Os europeus ficaram quietos em termos práticos. Agora, Putin visa jogar a batata quente no colo do americano e, ao mesmo tempo, construir uma narrativa de que os caminhos diplomáticos foram todos tentados. Pode dar certo, mas também pode levar ao tal grande confronto.
Putin também quer algo no papel porque sabe no que deu a promessa de cooperação do Ocidente com a Rússia pós-Guerra Fria: na expansão da Otan ao leste.
Outro ponto que Peskov e Riabkov citaram foi a necessidade de um acordo que vise a limitação de instalação de mísseis de alcance curto e intermediário na Europa. "Precisamos de garantias legais porque nossos colegas ocidentais falharam em implementar as obrigações que fizeram verbalmente", disse o porta-voz.

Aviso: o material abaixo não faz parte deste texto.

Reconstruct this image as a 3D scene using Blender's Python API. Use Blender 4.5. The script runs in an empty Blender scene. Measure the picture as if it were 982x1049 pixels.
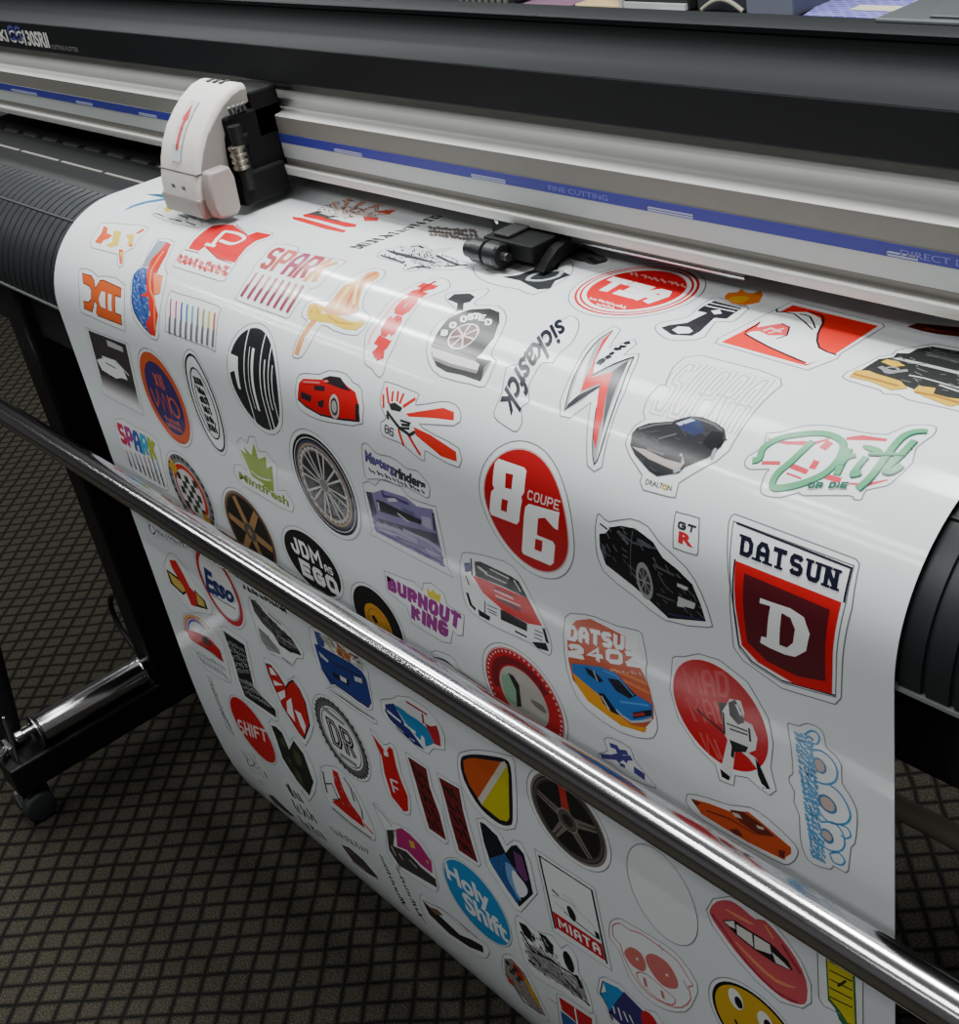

Ele se referia à moratória para a instalação de novas armas deste tipo, que ficaram liberadas quando os EUA deixaram em 2019 o INF (Tratado de Forças Nucleares Intermediárias), um dos principais que encerraram a Guerra Fria. Só os russos dizem cumpri-la.
A argumentação russa é que a colocação de mísseis com capacidade nuclear em países do Leste Europeu ameaçam um ataque surpresa a Moscou e outras cidades.
A Otan diz que isso não faz sentido, já que capitais europeias também estão à mercê de mísseis do gênero russos -quem está livre são os EUA.
Riabkov, negociador-chefe de controle de armas russo, foi além e disse que há o risco de uma "crise dos mísseis na Europa", ao estilo das ocorridas em 1962 em Cuba e em 1983 na mesma Europa Ocidental.
Enquanto isso ocorre, os riscos diários se multiplicam, particularmente no mar Negro, saída russa para o Mediterrâneo e que banha toda a área do contencioso.
Na quinta (9), um navio ucraniano rumou no mar de Azov ao estreito de Kerch, fechado pelos russos na Crimeia para navegação sem permissão. Ele deu meia-volta, mas o Ministério das Relações Exteriores em Moscou chamou a ação de provocação, o que mobilizou a Guarda Costeira.
Nesta sexta, um avião-espião americano foi interceptado por caças russos perto da Crimeia, sobre o mar Negro.
Esse tipo de ação é quase diária dos dois lados, mas a região vive esse momento de tensão particular, no qual um tiro dado por engano pode escalar de forma imprevisível.